We called our cottage This is It, because when my siblings and I were first taken on the long journey to the twenties-era lake bungalow that my parents had purchased and were told that we had arrived, my adolescent sister quickly retorted, “This is It?” Over time, the name took hold and, as we renovated the house and garden, with help from neighbors and our extended family, it went from a sarcastic question of a teenage girl to a statement of ultimate satisfaction. This is it!

Between idyllic swims in the spring-fed lake and hikes in the woods, the garden grew. Ray, our neighbor who was to become my father’s best friend, was a consummate gardener who owned a piece of land adjacent to our house where he had been growing his vegetables over the years. We eventually purchased the land from him, but he and Dad always shared the vegetable garden and it was a symbol of their connection and friendship with one another. The plot was home to a pair of apple trees, a peach tree from which we would occasionally make preserves or a funny peach liqueur that my uncle called peachkovitz, and a seemingly endless arbor of grapes, which we would harvest not for wine, but for jelly and for grape juice.
Ray was the gardener I would never become, organized, precise and knowledgeable about soil and good plantsmanship. He taught Dad and me how to turn the compost pile so that it would heat up, and how to select vegetables for the garden that differed from the offerings in the local grocery stores. And while these selections included otherworldly kohlrabi and colorful Swiss chard, which I had not eaten before, it also included a range of tomatoes that I had not seen before. Amidst the ubiquitous beefsteak tomatoes, there was an array of tomatoes varied in the shapes and colors that Ray had grown from seed in the greenhouse. They were heirloom varieties, old cultivated varieties of tomatoes from which, unlike hybrids, you could save the seeds and grow them on again the next season. My father loved them and Ray taught us everything we needed to know about them and the species that comprises tomatoes generally.

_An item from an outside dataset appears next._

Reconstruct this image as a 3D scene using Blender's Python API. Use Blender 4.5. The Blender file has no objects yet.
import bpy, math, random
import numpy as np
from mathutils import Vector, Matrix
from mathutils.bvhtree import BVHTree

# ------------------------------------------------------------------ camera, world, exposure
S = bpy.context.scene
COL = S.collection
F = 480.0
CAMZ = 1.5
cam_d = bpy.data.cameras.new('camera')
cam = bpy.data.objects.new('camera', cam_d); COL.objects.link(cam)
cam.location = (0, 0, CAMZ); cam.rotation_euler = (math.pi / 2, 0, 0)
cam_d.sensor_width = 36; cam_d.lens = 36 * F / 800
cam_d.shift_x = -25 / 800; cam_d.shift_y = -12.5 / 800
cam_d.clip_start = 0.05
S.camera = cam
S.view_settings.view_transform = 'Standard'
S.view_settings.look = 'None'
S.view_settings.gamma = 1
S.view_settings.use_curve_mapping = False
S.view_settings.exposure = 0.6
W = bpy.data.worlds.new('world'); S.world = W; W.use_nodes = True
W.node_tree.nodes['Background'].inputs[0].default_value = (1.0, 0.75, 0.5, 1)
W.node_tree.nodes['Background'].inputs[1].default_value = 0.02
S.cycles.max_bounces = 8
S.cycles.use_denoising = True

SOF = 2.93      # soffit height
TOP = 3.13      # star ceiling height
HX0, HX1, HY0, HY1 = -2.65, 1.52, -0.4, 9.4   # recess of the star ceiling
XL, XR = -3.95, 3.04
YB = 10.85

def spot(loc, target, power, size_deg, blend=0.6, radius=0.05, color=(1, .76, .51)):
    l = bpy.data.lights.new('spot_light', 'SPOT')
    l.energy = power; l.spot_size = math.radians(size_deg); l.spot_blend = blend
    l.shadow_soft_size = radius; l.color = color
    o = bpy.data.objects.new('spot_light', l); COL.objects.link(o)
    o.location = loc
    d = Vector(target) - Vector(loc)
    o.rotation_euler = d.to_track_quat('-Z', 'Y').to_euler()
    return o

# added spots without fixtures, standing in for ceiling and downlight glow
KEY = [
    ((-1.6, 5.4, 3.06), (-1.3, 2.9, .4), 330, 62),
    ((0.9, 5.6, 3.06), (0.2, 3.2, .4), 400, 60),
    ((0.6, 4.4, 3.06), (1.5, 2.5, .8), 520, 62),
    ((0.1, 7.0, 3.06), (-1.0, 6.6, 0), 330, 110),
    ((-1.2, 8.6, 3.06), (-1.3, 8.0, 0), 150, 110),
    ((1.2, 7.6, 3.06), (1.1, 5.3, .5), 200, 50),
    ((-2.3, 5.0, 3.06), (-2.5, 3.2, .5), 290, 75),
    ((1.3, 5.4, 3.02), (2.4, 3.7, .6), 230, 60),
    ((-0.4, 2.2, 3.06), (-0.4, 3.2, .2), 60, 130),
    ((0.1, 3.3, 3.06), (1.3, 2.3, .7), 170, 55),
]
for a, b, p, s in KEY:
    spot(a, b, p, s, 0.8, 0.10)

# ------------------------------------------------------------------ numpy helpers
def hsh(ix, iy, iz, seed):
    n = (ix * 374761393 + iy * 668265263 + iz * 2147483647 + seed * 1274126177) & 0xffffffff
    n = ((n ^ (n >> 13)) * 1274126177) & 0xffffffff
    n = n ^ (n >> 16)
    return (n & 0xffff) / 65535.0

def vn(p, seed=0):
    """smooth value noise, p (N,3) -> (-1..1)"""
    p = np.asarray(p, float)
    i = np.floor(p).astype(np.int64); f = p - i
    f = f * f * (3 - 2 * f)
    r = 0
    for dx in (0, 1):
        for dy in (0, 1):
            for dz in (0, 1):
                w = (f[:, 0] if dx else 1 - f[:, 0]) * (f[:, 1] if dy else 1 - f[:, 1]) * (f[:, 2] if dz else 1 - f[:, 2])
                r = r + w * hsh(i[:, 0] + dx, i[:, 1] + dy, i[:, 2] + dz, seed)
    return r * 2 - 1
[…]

Ray shared his insights about how one could remove the lower leaves of a tomato seedling and set it into the ground more deeply (unlike many other species, tomato stems can produce roots if buried.) And he posited that younger plants without flowers would suffer less transplant shock than flowering plants, and would bear more quickly (a fact that is almost undisputed today). Additionally, he taught us the difference between determinate paste tomatoes, which we grew for canning, that bore all of their ripened fruits at one time and indeterminate vining varieties that grew indefinitely and continued to bear fruit over a long season. The latter required more complicated staking and pruning than the determinate varieties, which were simply caged and harvested over a week in the midsummer when my mother and Ray’s wife Marion would put up jars of tomato sauce to be used throughout the year.

It is now forty years later and the heirloom varieties that Ray first shared with us are more readily available at local nurseries and have gained their market share back. And while I love them, I also will always want to grow a Burpee “Big Boy” or two, not only for its taste and the way one slice covers an entire slice of bread, but because they too, like the heirlooms and the saltshaker that my dad would deftly slip into his pocket, are a connection to my past and a loving father whom I will always cherish for what he, and his dear friend Ray, taught me.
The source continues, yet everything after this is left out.